● **Data extracted from a collection**
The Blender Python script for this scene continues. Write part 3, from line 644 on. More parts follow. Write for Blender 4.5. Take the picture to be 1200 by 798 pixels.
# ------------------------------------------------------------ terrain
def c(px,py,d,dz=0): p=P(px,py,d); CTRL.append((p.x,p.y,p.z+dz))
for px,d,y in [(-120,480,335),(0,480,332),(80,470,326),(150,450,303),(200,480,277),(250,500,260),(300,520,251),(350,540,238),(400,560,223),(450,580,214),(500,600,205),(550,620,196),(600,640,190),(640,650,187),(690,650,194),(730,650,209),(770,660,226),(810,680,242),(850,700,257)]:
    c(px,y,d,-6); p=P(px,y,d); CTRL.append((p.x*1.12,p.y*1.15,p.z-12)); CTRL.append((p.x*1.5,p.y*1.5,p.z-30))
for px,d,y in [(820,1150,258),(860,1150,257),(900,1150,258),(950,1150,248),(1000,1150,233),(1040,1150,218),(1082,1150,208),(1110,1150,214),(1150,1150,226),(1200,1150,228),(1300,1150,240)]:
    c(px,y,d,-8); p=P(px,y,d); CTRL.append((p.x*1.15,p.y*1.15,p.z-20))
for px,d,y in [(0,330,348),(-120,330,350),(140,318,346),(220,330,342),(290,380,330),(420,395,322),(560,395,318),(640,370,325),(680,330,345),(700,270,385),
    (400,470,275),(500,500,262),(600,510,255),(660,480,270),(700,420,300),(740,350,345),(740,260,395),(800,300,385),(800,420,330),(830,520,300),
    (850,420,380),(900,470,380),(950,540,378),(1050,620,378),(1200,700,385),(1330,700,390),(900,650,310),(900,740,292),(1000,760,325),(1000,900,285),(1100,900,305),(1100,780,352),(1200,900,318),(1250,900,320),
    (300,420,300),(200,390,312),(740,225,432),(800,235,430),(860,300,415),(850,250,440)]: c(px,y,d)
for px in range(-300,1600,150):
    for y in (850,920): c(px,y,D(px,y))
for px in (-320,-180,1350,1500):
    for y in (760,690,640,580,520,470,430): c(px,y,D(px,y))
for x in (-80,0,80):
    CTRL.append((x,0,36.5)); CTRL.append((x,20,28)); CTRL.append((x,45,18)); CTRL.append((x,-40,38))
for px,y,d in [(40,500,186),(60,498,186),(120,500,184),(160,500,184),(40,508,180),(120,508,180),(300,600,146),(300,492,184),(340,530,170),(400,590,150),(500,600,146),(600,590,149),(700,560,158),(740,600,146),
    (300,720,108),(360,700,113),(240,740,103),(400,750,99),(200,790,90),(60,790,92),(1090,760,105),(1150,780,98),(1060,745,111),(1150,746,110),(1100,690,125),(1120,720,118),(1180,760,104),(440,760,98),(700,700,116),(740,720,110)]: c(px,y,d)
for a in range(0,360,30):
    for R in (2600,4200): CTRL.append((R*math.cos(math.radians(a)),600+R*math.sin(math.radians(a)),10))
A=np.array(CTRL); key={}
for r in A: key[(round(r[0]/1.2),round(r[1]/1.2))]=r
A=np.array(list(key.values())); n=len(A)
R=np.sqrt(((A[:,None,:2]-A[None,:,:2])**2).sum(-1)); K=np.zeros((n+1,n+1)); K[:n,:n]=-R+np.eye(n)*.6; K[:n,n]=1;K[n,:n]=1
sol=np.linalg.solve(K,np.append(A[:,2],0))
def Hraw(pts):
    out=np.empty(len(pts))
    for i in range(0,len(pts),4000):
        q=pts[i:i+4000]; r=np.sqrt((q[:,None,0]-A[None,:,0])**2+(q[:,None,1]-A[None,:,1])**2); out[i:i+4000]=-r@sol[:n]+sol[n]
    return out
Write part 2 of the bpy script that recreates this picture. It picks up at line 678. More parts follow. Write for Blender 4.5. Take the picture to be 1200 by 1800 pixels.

● **Given instruction**
Show, from the material above, each line that includes the string "Write".

● **Written answer**
The Blender Python script for this scene continues. Write part 3, from line 644 on. More parts follow. Write for Blender 4.5. Take the picture to be 1200 by 798 pixels.
Write part 2 of the bpy script that recreates this picture. It picks up at line 678. More parts follow. Write for Blender 4.5. Take the picture to be 1200 by 1800 pixels.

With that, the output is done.